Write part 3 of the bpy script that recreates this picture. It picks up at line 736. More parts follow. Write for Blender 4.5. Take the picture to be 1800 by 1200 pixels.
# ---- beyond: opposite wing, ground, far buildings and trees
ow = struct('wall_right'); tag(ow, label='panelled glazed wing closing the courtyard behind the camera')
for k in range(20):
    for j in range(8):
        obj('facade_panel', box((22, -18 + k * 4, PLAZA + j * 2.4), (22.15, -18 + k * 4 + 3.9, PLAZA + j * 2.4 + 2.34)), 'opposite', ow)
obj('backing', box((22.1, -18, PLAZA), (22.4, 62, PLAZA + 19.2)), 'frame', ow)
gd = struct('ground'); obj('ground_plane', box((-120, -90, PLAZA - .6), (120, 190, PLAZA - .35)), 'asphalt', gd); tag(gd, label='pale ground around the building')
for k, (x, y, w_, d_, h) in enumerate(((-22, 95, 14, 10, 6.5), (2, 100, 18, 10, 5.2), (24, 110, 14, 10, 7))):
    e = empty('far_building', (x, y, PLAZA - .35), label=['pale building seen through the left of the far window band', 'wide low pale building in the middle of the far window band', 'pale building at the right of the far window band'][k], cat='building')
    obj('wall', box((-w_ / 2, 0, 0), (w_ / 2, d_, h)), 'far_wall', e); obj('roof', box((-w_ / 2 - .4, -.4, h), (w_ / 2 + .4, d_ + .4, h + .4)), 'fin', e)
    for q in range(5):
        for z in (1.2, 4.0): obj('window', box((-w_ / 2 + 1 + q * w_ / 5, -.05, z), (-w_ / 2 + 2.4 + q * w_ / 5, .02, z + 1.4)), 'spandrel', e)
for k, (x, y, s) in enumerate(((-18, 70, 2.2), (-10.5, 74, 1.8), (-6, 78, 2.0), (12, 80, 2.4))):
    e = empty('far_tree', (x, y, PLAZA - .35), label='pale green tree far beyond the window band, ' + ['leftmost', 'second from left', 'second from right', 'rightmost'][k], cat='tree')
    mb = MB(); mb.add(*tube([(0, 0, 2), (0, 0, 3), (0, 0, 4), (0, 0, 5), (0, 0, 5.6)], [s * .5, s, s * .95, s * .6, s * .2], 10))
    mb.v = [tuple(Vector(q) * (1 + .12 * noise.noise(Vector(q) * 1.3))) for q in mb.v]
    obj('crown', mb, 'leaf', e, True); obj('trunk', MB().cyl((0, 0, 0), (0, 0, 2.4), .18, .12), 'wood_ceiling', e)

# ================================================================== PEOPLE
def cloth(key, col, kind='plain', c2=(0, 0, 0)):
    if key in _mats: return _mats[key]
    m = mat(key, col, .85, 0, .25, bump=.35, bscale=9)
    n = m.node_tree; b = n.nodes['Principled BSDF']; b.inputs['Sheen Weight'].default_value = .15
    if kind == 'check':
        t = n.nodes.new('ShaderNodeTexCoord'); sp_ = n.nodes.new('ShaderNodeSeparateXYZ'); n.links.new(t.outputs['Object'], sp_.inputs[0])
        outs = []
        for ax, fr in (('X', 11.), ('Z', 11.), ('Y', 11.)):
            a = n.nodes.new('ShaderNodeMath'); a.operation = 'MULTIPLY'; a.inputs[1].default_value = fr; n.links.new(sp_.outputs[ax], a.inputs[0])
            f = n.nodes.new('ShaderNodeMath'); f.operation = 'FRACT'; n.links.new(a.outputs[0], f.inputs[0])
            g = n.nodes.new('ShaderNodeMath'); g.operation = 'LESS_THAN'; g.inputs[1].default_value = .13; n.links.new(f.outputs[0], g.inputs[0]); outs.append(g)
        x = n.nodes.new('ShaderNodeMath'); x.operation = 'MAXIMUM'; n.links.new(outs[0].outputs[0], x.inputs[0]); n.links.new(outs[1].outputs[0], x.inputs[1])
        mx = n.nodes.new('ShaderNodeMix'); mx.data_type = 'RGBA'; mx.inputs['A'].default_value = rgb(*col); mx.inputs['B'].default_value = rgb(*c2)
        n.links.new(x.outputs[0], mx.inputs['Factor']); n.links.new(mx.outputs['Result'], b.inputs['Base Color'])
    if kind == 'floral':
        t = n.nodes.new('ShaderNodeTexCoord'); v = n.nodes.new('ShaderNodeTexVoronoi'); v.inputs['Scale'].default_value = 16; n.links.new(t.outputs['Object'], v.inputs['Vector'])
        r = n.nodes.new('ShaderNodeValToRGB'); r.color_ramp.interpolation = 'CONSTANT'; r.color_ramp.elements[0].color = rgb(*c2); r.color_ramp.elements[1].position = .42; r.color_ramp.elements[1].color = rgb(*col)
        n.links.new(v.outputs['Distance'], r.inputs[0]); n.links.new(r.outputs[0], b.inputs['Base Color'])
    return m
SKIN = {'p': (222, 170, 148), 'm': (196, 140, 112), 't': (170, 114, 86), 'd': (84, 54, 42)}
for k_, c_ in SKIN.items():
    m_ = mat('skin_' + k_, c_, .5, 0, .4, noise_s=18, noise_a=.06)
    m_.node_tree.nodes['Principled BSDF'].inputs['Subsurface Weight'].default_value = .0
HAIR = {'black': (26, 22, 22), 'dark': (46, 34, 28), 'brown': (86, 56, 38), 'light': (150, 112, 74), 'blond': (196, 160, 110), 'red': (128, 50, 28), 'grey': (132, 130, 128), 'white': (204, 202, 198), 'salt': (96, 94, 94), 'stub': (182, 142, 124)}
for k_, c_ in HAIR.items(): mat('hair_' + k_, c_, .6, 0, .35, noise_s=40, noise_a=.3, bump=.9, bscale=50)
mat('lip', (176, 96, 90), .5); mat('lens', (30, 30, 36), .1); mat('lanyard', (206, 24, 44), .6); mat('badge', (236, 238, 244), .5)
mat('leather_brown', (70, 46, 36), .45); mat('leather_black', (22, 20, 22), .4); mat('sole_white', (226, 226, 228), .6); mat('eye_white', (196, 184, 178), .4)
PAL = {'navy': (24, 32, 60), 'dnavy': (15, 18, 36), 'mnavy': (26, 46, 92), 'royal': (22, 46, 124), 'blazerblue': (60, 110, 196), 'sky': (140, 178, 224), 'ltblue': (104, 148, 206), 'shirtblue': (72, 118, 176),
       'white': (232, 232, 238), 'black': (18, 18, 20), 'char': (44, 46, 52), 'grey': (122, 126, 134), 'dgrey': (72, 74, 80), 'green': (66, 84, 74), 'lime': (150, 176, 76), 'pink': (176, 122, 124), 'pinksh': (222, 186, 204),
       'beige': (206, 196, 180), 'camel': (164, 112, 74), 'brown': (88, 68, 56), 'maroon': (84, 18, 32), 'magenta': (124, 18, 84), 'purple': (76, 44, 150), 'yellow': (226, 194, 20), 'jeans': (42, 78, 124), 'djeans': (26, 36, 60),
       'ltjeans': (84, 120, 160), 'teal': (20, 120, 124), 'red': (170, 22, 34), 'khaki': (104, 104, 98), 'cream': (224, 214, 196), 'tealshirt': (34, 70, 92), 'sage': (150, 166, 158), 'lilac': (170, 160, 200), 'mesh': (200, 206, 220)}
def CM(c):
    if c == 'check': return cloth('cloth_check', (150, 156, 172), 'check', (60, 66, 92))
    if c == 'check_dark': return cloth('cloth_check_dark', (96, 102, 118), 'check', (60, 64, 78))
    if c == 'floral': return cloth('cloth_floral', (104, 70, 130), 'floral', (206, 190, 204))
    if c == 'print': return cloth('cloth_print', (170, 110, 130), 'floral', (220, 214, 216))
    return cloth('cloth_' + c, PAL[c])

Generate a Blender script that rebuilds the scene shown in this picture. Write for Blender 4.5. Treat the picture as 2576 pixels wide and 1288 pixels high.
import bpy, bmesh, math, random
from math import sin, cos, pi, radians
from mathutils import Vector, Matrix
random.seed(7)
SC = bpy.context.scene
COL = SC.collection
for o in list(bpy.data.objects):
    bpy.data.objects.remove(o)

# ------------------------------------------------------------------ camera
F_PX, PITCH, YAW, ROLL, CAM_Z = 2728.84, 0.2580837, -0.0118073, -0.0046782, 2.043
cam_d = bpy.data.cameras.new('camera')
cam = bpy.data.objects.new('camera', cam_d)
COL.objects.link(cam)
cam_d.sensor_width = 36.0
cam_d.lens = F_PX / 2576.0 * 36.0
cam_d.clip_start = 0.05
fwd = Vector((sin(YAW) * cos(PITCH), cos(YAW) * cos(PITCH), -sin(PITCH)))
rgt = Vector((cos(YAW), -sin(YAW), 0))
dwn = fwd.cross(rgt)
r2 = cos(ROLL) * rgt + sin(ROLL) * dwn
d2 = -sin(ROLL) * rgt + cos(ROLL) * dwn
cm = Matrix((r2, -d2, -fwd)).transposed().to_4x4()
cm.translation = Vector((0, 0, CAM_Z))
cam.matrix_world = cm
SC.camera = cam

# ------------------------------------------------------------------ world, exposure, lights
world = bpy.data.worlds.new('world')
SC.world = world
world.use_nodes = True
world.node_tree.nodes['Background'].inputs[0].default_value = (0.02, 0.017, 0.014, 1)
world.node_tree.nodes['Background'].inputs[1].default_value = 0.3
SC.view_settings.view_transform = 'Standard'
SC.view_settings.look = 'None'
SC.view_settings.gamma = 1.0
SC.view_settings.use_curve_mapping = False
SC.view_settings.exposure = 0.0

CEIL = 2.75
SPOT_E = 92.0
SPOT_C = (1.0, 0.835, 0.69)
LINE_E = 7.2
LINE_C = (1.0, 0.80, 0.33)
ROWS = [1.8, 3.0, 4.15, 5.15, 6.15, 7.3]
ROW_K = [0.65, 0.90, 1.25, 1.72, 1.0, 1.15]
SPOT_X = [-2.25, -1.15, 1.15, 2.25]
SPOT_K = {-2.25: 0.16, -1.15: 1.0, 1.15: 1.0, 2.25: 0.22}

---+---

▶ [TASK INSTRUCTIONS] Find every line in the records that contains the word "script"; copy those lines.

▶ [WRITTEN RESPONSE]
Write part 3 of the bpy script that recreates this picture. It picks up at line 736. More parts follow. Write for Blender 4.5. Take the picture to be 1800 by 1200 pixels.
Generate a Blender script that rebuilds the scene shown in this picture. Write for Blender 4.5. Treat the picture as 2576 pixels wide and 1288 pixels high.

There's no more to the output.